Fourier transform of the Fourier transform?

Question

Can someone refer me on the Fourier transform of the fourier transform or clarify it for me?

It is known that the F.T. of the F.T. is some small modification of the original function itself, but I can't find anything about this online.

Answer 1

We have that $$ f(x) = \int\limits_{\mathbb{R}^n} \mathfrak{F}(f)(s)e^{2\pi\cdot isx} ds $$ And from this $$ f(x) = \mathfrak{ F}\circ\mathfrak{ F}(f)(-x) $$ Because all we do, is take the Fourier transform of $\mathfrak{F}(f)(s)$ with respect to $-x$

Answer 2

The Fourier transform of $f$ is: $$F(\omega)=\mathscr{F}(f(t))\{\omega\}=\int_{-\infty}^{\infty} \mathrm{d}t f(t) e^{-i \omega t}$$ Transforming it again: $$g(\tau)=\mathscr{F}(F(\omega))\{\tau\}=\int_{-\infty}^{\infty} \mathrm{d} \omega e^{-i \tau \omega}\int_{-\infty}^{\infty} \mathrm{d}t f(t) e^{-i \omega t}$$ Changing the order of integrations: $$=\int_{-\infty}^{\infty} \mathrm{d}t f(t) \int_{-\infty}^{\infty} \mathrm{d} \omega e^{-i \omega t} e^{-i \omega \tau}$$ And $\mathscr{F}(e^{i a t})\{\omega\}=2 \pi \delta(\omega -a)$: $$=\int_{-\infty}^{\infty} \mathrm{d}t f(t) 2 \pi \delta(t + \tau)$$ $$=2 \pi\int_{-\infty}^{\infty} \mathrm{d}t f(t) \delta(t + \tau)$$ $$=2 \pi f(-\tau)$$ But you might get a different result with a different definition of the FT.

Answer 3

It may be easier to see in the finite case.
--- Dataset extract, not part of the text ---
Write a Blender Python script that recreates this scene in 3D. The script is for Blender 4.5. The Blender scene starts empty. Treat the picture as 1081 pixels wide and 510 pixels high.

The Discrete Fourier Transform is given by multiplication by the $\, n \!\times\! n\,$ DFT (Vandermonde) matrix. Define $\, e_n(x) := \exp(2\pi\sqrt{-1}x/n),\,$ and matrix $\, T(n) := \{\frac1{\sqrt{n}}e_n(i j)\}_{i,j}.\,$ The matrix $\,A(n) := T(n)^2\,$ is $\, A(n)_{i,j} = \frac1n\!\sum_{k=0}^{n-1} e_n((i\!+\!j)k)\,$ but $\, d_n(j) := \sum_{k=0}^{n-1} e_n(jk) \,$ evaluates to $\, d_n(j) = n\,$ if $\, j \equiv 0 \pmod n\,$ and $\, d_n(j) = 0\,$ otherwise. This implies that $\, A(n)_{i,j} = 1\,$ if $\, i \equiv -j \pmod n\,$ and $\,A(n)_{j,j} = 0\,$ otherwise.

Thus, $\,A(n)\,$ takes any vector $\,(x_0,x_1,\dots,x_{n-1})\,$ to $\,(x_0,x_{n-1},\dots,x_1).\,$ This corresponds to $\,\mathscr{F}^2\!: f(x) \mapsto f(-x)\,$ in the continuous Fourier transform case.